A Human Right to be Free of Official Corruption
A growing number of advocates are focusing on the centrality of official corruption as a barrier to the realization of human rights. In 2009, Transparency International published a comprehensive look at the ways in which corruption threatened human rights implementation. The recent UN Congress on Crime and Criminal Justice concluded last week with a session highlighting the issue. In January 2015, Center for Business Ethics and Corporate Governance co-founder Matthew Murray and University of Richmond law professor Andrew Spalding called for recognition of a human right to be free of official corruption. As they argue, “[g]overnments and international bodies have widely adopted principles, laws and tools for countering corruption both domestically and transnationally.

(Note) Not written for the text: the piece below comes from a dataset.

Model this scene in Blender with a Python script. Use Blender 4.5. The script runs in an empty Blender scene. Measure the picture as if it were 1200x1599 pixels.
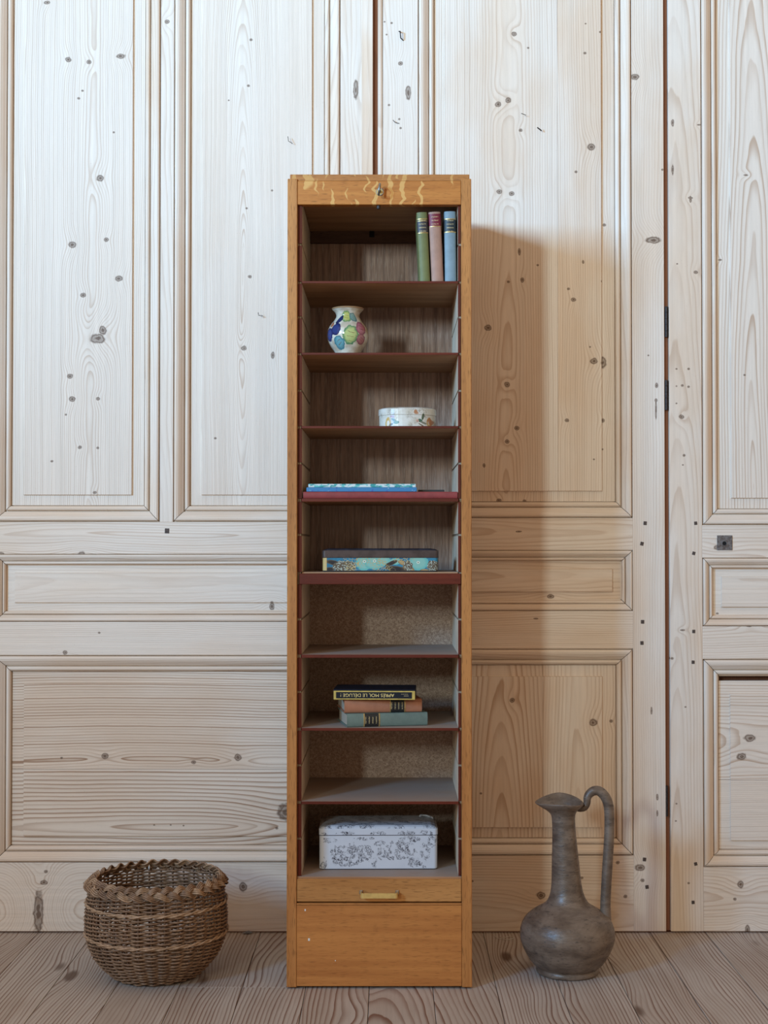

Still, the anti-corruption architecture is not working as planned whether to assure effective enforcement, induce voluntary changes in official behavior, or protect the victims.” Murray and Spalding assert that “[i]n order to place anti-corruption norms upon a stronger conceptual foundation, prioritize anti-corruption enforcement as a matter of policy, and focus that enforcement on improving the lives of corruption’s victims,” freedom from official corruption should be acknowledged as a “fundamental and inalienable human right.”
While this discussion often arises in the context of nation states where the rule of law has less firm footing, it is clear that a human right to be free of official corruption would have considerable relevance in the United States, where it could serve to add urgency to efforts to address local and federal corrupt practices.